Arden and Meg are returning to the Cape after the summer they refer to as The Exile, during which they were banished from the summer home thanks to a transgression Arden is accused of committing. Both women harbor some resentment, against Jenny and each other. The three sisters require considerable healing in order to broach a rapprochement.
The premise here is very solid. Three women, three different mothers - all of whom are very much alive - coming to terms with a father two of them did not know all that well and who had no role in the life of the third until she was nearly ten. There is quite a bit of accumulated animosity between the three, and each has a lot of work to do on herself.
At various times, none of them are all that fabulous. Arden is bitchy, Meg judgmental, and Jenny defensive. And then sometimes they switch, with Meg defensive, Arden judgmental, and Jenny bitchy. Like I said - there is a lot of work to be done.
While the sisters are interesting and intriguing, we also get in the heads of Jenny's mother, and that's where the story becomes muddled.

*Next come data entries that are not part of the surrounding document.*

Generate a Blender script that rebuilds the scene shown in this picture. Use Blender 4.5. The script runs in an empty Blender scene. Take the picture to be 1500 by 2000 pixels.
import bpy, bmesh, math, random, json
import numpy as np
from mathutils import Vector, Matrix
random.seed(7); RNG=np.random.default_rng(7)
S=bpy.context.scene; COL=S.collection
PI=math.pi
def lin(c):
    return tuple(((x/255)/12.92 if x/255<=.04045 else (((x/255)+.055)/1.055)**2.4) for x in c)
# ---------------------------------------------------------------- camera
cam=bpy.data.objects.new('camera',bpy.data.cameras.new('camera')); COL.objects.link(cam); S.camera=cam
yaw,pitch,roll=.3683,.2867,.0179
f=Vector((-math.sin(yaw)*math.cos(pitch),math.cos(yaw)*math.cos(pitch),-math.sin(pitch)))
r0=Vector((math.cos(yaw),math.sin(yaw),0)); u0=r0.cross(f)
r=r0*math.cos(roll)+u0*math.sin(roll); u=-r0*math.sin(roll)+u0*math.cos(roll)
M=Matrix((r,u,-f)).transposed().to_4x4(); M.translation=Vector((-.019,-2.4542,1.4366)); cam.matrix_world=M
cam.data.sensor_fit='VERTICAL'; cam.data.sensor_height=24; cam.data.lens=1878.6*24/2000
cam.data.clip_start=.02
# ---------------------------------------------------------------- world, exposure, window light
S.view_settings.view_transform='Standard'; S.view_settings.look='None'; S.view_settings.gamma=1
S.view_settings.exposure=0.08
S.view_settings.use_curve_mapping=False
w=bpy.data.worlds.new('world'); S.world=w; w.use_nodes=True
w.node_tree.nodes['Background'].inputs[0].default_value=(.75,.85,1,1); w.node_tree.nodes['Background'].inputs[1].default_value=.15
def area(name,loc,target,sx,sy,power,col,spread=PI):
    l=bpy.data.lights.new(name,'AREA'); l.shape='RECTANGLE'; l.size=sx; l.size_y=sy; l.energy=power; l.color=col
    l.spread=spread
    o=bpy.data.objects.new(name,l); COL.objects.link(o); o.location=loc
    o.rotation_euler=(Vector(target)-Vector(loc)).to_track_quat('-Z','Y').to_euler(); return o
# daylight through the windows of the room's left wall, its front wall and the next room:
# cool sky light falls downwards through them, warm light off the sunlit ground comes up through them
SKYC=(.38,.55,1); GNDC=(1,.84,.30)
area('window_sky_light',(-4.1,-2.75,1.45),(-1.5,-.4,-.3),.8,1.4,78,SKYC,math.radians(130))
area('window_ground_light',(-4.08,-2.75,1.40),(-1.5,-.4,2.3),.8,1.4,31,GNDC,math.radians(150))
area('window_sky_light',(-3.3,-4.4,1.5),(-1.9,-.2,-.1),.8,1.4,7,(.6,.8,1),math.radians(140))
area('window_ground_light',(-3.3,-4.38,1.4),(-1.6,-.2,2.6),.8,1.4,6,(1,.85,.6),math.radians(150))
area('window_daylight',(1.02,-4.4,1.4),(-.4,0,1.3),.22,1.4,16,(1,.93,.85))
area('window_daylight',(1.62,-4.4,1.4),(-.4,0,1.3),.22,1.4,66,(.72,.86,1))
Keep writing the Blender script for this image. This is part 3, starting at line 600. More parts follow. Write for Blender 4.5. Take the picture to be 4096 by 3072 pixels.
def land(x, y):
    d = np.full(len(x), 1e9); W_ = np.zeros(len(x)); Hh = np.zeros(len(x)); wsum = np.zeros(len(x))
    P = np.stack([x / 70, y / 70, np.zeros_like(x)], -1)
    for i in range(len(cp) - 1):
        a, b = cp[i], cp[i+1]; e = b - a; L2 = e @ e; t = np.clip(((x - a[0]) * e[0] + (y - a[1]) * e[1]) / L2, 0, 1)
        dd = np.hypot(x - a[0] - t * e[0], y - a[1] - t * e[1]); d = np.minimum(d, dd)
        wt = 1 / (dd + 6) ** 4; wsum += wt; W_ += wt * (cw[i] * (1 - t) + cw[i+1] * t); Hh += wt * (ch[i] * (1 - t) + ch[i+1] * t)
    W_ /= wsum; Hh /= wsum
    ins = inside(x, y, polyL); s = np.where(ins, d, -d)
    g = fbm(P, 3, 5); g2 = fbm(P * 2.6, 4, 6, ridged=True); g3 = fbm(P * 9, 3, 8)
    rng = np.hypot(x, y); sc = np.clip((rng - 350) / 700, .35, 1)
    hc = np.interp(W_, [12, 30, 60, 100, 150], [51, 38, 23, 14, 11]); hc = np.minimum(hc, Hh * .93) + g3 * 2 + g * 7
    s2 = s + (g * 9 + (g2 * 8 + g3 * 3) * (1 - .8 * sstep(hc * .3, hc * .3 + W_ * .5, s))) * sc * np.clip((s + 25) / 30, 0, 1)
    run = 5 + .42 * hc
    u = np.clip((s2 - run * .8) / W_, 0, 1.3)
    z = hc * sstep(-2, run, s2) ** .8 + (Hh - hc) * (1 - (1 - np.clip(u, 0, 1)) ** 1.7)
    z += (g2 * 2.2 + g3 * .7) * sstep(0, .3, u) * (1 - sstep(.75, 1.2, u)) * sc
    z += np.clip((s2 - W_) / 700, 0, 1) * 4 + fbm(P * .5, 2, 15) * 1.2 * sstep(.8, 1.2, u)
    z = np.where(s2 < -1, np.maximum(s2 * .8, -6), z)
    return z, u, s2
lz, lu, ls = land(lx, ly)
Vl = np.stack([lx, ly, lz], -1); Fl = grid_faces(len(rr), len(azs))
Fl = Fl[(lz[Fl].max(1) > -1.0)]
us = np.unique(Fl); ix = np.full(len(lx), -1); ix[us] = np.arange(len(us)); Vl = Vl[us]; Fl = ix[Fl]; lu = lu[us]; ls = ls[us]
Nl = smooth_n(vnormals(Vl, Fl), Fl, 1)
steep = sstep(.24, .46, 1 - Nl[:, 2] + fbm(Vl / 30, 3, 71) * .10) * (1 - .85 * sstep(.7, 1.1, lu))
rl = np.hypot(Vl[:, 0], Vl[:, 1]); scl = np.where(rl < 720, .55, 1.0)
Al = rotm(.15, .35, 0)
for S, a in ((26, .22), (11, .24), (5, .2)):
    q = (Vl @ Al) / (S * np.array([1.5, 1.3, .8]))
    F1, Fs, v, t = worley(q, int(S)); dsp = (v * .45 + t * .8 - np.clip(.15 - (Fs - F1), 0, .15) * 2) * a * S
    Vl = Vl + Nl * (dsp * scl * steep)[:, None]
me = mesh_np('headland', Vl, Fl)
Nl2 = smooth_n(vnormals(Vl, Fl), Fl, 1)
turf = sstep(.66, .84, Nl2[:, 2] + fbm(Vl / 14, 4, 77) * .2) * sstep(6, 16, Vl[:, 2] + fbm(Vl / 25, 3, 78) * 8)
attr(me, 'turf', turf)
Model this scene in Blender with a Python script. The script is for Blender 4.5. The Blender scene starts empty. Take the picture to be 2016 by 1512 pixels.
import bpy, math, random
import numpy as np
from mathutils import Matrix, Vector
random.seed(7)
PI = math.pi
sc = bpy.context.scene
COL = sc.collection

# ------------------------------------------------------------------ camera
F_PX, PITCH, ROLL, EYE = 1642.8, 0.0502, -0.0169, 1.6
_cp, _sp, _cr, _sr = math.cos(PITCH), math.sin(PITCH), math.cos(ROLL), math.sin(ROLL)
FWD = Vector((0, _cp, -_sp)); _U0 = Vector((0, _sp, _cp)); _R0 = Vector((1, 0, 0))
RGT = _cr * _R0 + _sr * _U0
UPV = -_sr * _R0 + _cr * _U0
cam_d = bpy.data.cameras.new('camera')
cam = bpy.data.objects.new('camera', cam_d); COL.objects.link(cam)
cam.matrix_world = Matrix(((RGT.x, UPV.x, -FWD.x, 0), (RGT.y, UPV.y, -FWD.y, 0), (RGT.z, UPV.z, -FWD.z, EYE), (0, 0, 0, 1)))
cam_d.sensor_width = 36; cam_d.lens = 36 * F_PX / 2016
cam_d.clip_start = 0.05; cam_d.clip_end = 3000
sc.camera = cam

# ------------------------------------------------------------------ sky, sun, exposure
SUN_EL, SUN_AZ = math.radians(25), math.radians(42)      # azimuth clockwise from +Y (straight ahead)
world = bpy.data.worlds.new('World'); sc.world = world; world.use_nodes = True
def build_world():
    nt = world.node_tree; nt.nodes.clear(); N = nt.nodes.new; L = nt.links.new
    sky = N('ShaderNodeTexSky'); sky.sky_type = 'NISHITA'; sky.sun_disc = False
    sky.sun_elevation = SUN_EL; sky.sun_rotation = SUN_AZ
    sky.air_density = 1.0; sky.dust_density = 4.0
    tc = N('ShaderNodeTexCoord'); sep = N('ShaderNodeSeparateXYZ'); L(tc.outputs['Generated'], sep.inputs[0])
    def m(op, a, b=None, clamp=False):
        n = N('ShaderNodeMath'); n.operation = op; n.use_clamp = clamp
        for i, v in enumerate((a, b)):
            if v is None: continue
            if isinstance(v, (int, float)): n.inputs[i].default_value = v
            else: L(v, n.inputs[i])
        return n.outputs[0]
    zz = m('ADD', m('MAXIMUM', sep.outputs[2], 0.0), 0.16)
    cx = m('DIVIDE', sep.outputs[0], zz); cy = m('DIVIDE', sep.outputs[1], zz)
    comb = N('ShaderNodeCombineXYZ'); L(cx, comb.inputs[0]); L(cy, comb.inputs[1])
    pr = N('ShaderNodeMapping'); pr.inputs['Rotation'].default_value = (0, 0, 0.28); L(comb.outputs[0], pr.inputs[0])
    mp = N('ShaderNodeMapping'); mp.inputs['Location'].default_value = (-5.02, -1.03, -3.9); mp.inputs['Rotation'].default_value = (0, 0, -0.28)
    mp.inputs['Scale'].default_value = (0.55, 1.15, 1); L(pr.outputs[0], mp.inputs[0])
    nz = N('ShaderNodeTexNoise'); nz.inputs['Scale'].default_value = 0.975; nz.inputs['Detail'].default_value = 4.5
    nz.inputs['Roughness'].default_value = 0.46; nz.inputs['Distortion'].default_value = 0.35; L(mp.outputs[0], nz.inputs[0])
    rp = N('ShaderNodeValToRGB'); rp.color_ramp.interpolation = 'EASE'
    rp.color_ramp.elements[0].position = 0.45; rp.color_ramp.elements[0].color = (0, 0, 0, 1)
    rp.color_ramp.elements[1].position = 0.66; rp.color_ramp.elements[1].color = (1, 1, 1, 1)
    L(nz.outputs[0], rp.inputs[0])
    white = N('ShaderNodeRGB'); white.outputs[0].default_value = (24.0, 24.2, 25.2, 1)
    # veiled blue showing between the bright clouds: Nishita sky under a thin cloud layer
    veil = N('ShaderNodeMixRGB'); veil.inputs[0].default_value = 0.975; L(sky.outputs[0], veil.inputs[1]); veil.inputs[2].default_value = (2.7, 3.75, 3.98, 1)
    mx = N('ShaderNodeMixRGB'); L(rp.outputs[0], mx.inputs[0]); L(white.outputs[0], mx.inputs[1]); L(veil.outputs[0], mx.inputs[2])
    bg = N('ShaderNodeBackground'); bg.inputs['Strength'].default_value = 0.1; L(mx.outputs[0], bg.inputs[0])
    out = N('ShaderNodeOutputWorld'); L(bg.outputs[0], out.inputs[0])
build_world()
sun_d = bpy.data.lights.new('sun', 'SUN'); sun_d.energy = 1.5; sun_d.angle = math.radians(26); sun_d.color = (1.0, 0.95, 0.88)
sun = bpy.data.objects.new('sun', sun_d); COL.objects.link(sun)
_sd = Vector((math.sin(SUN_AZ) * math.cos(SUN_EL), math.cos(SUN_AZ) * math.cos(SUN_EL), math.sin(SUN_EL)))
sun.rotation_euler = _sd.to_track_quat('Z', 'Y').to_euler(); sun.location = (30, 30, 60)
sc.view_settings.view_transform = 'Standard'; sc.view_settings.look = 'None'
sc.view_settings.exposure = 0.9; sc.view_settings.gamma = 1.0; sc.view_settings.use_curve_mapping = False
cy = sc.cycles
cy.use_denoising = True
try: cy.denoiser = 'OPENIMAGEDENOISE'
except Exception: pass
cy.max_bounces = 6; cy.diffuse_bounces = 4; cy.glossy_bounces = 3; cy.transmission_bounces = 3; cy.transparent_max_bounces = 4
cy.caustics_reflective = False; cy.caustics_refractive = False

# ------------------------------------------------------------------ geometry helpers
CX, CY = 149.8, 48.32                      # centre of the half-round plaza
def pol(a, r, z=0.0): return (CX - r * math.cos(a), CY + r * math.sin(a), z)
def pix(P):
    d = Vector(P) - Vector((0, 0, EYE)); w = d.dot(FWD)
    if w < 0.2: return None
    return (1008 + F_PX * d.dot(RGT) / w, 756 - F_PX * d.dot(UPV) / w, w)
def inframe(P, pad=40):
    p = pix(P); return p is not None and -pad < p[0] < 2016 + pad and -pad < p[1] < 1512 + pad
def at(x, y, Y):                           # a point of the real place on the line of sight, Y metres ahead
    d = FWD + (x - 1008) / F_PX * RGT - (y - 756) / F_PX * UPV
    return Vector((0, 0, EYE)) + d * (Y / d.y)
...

You wonder why only Jenny's mother and not the other two, yet you also wonder why we need Jenny's mother at all. Another issue is that introducing this fourth point of view reveals the central weakness of the book: we don't really get to know Rory or his wives. We see all of them through the sisters' eyes, and perhaps that's the point. No one's recollection is entirely reliable, which ought to tell the sisters that they should not necessarily trust their own version of events. But you are left wondering about those four people, and you sense that knowing them better would enhance your understanding of the sisters.
The plot resolutions come too easily, especially given the complexities at play. You feel a bit cheated, especially since this is not a very lengthy book. It would have been better served by more background on the mothers and Rory and certainly by tougher struggles for the sisters to work things out.
Still, though, it's entertaining. Perhaps its lightness is a good thing, actually. Its lack of depth makes it a fine summer beach read.